E’ un semplice dettaglio (assente nella seconda stesura), che tuttavia assume ben altro significato alla luce di quanto accadde quasi un quarto di secolo dopo. Nella notte tra il 25 e il 26 gennaio 1868, all’età di 62 anni, prostrato dalle costanti depressioni, alle quali si era aggiunta una cirrosi epatica dovuta con ogni evidenza agli eccessi alimentari, Stifter prese il coltello da barba e si tagliò la gola: morì due giorni dopo. La “mite legge” può anche contenerlo e mitigarlo, però non basta per cancellare il male di vivere, l’inverno precoce dei sentimenti e il lato oscuro dell’esistenza.

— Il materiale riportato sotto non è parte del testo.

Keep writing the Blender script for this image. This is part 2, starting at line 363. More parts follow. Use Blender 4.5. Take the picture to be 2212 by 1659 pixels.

Thomas Bernhard non lo ha capito, oppure non ha voluto capirlo. Sicuramente lo ha capito (e probabilmente temuto, più ancora di Thomas Mann) un altro lettore di spicco come Hermann Hesse, che ha riassunto tutto il senso della “mite legge”, della proposta poetica e della vicenda umana di Stifter nella pagina iniziale delle Memorie di Harry Haller, alias il lupo della steppa: «Giornate moderatamente piacevoli, abbastanza sopportabili, giornate tiepide e passabili di un uomo non più giovane e malcontento, giornate senza dolori particolari, senza particolari preoccupazioni, senza crucci veri e propri, senza disperazione, giornate nelle quali si esamina pacatamente, senza agitazioni o timori, la questione se non sia ora di seguire l’esempio di Adalbert Stifter e di essere vittime di una disgrazia facendosi la barba».